A round-up of the week’s reviews and interviews
First Look: ‘Assyria to Iberia’ at the Metropolitan Museum (Joan Aruz)
In the 8th to 7th century BC, the Assyrian empire was the largest the world had ever seen, reaching the Mediterranean and even Egypt. Land-bound with no navy, Assyria profited from the vast trading networks of the Phoenicians – master navigators, shipbuilders, and craftsmen. Phoenician luxury goods came to the Assyrian capital as tribute and also found their way into western sanctuaries and elite burials, helping to inspire an Orientalising era in the Mediterranean.
‘British Art at War: Walter Sickert’ on BBC Four (Camilla Apcar)
Sickert was born in 1860, so more than half of this programme is a biographical prelude to a war in which he was too old to fight. Little more than five minutes is dedicated to the artist’s work between 1914 and 1918, though the period saw him focus on the consequences of war – at home and at the front – while it was still raging…[But] if you take it on its own terms the episode serves as a thorough biography…
Wp Wp Wp: Fiona Banner at the Yorkshire Sculpture Park (Digby Warde-Aldam)

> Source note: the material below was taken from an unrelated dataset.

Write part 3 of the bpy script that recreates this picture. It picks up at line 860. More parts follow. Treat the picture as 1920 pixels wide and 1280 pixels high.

The blades scythe faster and faster in opposite directions, beating up to a speed where they are no longer distinguishable. It seems impossible that the thin spokes to which they are attached can hold them steady much longer. This was the moment when I made a break for the exit. But just as they have sped into a vortex, they wind down again. You gasp with relief.
First Look: ‘Rubens and his Legacy’ at BOZAR, Brussels (Nico Van Hout)
I didn’t want to make ‘another Rubens show’. I’m not focusing on Rubens the diplomat, the collector, the propagandist or the husband. The exhibition tries to show why Rubens’s paintings were and still are fascinating to so many other artists. Why is Rubens the ultimate painter’s painter?
Bodies in action: Vienna Actionism at Hauser & Wirth New York (Hannah Carroll)
While Rabelais’ Gargantua proposes that the walls of Paris be built with genital organs (‘cheaper than stones’), the Vienna Actionists set about refashioning their city not just with organs, but also coagulated blood, entrails, dead animals, garbage, faeces, and, of course, copious buckets of paint.